58 is quite complex and suffers from the problem that "the patent claim as a whole must comprise technical features" (which can be fulfilled by mentioning a computer somewhere).

64 also takes a completely new approach to technical contribution and while it contains good ideas and is a definite improvement over the Council version, it is quite complex and not very clear. It also mixes patentability requirements to some extent (technical contribution and novelty).

65 takes it to the other extreme and is extremely simple. On the downside, it does not identify any relation between the invention and the contribution, and can be interpreted as meaning that only the problem must be in a field of technology. 25, while remaining very succinct, fixes those problems.

Article 10 a (new)

| number | submitter | recommendation | text | | 205 | Lehne | - | A technical contribution is present if technical considerations contribute to the solution of a technical problem. A technical contribution is not present if the subject matter claimed in the patent solely consists of discoveries, scientific theories, mathematical methods, aesthetic creations, schemes, rules and methods for performing mental acts, playing games or doing business, programs for computers, or presentations of information, without limitation to new, non-obvious and technical subject matter that can be made or used in any kind of industry. |

This amendment does not really clarify or limit anything. The "technical considerations" are easily fulfilled, because the European Patent Office considers e.g. that if automating a known process provides surprising economy of scale benefits, it is based on considerations of how a computer works.

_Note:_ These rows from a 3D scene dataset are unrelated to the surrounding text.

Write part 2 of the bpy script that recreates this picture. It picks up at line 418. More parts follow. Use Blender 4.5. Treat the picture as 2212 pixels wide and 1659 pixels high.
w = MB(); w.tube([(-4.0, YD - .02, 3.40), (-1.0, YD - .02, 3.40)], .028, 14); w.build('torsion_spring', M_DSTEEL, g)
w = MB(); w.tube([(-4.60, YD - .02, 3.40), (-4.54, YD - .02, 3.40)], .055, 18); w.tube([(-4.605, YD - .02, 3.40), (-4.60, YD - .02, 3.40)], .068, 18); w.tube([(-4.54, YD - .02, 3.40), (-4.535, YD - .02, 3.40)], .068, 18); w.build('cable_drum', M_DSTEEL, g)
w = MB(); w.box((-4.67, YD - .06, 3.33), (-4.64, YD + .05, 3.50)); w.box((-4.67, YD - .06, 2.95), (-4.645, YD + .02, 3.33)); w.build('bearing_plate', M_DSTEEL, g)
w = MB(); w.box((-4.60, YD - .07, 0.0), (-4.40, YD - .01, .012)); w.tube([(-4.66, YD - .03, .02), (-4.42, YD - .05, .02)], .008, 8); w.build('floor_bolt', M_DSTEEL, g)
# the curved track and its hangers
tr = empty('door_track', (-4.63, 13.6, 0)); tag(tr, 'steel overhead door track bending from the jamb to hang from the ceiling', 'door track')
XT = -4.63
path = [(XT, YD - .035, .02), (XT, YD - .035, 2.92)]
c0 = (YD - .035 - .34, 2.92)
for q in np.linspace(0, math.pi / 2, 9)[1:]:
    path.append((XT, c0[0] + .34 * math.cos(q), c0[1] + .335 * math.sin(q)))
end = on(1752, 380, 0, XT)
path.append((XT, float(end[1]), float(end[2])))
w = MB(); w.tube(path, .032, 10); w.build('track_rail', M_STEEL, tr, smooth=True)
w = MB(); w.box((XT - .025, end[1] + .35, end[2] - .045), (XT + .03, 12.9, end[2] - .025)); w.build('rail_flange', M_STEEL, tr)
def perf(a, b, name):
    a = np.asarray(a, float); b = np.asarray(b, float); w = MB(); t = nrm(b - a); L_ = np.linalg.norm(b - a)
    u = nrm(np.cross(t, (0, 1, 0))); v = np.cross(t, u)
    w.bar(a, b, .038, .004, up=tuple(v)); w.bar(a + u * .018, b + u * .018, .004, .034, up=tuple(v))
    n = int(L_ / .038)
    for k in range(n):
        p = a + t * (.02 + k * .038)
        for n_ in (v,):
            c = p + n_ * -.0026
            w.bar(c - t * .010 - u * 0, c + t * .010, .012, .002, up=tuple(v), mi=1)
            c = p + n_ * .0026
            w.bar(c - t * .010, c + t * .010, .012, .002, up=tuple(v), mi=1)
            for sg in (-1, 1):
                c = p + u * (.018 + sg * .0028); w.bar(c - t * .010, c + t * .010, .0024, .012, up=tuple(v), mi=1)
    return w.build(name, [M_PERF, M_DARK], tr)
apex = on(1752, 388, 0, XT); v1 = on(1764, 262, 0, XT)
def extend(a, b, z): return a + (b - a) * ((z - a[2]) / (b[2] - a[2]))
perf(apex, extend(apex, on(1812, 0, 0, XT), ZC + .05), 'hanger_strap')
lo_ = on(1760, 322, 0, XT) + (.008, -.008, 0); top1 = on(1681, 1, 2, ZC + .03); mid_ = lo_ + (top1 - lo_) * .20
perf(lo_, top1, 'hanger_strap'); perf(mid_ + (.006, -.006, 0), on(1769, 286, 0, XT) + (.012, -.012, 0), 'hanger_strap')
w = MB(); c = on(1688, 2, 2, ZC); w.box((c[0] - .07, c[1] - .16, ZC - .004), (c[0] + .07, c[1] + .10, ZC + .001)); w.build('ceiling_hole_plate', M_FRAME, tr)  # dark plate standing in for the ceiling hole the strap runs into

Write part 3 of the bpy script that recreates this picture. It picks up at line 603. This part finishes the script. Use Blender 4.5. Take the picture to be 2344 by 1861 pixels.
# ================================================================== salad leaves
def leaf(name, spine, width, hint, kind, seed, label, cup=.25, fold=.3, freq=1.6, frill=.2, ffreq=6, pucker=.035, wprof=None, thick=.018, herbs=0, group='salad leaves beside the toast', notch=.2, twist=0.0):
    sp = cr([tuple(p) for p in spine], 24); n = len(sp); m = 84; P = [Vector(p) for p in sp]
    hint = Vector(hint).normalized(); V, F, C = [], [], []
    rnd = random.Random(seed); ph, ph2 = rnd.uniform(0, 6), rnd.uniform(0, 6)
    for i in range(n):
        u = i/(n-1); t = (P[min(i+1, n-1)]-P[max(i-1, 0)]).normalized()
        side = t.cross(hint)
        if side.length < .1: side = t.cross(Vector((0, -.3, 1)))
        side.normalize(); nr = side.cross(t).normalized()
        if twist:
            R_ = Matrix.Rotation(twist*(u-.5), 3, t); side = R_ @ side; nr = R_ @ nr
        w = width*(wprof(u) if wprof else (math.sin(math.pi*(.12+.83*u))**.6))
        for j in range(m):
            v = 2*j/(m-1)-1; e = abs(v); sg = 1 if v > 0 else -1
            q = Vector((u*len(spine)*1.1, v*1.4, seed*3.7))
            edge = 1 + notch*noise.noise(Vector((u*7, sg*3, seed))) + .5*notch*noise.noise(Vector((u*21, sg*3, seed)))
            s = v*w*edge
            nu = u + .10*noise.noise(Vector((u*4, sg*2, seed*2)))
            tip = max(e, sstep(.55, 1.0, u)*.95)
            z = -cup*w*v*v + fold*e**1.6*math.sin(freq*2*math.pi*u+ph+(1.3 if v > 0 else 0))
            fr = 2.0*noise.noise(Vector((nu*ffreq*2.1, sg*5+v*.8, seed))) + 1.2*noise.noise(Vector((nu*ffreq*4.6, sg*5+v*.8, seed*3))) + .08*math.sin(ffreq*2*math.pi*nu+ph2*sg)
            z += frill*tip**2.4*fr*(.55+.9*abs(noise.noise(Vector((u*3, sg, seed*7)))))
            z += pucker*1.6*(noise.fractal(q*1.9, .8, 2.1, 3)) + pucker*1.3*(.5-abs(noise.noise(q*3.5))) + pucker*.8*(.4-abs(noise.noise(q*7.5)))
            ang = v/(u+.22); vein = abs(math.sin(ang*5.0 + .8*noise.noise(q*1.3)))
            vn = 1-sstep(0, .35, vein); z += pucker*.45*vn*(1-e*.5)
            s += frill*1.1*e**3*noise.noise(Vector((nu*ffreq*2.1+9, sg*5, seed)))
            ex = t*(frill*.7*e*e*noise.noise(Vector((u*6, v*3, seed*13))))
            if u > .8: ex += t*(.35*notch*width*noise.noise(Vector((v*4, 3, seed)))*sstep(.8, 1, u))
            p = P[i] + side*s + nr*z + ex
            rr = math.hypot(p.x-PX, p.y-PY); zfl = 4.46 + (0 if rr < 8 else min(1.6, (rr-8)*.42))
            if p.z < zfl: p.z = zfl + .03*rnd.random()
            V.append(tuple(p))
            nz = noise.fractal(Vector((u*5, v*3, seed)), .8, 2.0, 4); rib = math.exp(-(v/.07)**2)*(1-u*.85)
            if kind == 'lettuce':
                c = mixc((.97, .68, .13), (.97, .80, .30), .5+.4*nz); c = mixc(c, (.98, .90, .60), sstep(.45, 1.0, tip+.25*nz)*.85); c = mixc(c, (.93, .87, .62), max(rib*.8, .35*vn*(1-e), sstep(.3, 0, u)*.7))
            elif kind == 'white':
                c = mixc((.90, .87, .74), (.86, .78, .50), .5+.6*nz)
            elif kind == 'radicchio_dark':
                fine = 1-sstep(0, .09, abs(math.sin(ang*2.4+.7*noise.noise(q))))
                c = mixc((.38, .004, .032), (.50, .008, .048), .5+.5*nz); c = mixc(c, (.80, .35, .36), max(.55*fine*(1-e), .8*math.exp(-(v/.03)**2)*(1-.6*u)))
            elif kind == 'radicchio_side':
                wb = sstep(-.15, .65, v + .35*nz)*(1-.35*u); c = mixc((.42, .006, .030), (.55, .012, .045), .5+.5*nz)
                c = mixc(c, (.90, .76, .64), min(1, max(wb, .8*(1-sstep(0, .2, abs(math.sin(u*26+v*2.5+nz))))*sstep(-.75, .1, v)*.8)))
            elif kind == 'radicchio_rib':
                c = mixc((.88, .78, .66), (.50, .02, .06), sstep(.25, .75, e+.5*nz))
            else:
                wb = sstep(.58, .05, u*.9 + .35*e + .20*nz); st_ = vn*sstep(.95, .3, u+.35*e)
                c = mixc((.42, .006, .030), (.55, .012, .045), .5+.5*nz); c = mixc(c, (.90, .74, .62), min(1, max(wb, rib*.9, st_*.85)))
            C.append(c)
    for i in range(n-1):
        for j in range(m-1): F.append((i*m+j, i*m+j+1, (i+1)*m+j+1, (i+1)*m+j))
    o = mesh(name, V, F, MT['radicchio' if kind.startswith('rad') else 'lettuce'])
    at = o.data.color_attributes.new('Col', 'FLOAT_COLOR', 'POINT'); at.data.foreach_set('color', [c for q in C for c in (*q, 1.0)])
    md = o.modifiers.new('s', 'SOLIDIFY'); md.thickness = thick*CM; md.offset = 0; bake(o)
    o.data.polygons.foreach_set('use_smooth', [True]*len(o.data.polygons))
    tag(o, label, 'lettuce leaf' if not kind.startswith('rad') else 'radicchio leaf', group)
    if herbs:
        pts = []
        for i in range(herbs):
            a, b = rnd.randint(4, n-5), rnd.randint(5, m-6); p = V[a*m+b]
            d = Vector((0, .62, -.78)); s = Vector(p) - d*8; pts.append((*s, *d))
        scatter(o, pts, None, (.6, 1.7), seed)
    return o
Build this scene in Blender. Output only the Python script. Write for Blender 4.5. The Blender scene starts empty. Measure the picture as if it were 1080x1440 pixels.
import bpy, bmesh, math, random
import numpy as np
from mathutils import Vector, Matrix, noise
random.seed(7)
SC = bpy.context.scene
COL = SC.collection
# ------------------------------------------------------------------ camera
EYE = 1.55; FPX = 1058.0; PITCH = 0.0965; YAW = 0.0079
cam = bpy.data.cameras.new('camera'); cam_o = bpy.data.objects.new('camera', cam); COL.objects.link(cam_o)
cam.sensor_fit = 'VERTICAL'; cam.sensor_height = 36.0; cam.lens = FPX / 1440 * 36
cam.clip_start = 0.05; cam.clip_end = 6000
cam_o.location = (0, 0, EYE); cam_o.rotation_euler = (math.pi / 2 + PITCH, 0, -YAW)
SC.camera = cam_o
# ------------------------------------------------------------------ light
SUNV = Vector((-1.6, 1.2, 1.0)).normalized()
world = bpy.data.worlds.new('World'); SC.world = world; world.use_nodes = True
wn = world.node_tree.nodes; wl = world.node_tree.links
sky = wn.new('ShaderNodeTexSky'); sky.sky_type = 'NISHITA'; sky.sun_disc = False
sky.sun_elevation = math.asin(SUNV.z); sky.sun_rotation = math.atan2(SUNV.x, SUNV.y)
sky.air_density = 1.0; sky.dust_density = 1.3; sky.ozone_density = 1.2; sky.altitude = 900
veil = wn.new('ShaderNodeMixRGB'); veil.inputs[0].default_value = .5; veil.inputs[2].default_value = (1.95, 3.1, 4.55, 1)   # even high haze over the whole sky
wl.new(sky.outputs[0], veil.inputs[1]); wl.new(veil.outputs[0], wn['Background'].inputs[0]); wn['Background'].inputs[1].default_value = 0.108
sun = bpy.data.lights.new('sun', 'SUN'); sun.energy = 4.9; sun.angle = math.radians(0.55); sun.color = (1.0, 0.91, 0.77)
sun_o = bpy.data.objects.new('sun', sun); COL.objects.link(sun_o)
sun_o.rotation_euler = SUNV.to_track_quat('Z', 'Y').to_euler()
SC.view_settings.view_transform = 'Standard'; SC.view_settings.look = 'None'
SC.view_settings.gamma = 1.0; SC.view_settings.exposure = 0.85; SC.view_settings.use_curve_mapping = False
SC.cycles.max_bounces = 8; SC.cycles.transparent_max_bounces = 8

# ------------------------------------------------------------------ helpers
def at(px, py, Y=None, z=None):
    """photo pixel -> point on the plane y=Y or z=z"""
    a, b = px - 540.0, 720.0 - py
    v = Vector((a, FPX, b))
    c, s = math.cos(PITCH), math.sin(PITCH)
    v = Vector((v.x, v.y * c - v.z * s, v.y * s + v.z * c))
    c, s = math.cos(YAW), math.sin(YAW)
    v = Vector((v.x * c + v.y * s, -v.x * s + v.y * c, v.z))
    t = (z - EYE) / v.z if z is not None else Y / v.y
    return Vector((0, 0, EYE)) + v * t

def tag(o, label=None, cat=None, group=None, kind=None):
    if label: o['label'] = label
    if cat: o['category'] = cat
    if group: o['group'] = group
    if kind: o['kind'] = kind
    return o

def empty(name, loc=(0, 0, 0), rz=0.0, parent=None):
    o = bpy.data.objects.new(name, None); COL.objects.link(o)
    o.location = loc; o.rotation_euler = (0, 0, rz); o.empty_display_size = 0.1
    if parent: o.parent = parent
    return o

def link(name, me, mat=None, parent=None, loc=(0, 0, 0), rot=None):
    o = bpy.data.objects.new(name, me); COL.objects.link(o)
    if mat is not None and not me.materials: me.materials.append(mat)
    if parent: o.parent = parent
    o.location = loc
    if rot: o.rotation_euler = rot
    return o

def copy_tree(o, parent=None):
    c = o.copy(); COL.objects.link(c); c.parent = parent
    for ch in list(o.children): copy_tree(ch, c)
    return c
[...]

The second sentence can be circumvented by merely adding the word "computer" to the claims, as the claim then no longer solely consists of "discoveries, ... , programs for computers, ...". It is even dangerous to a certain extent in that it suggests that the exclusion of those subject matters as such in the EPC simply means they may not appear on their own in the claims. Such a limitation would merely require a rewording of the claims, and not constitute any practical limitation whatsoever.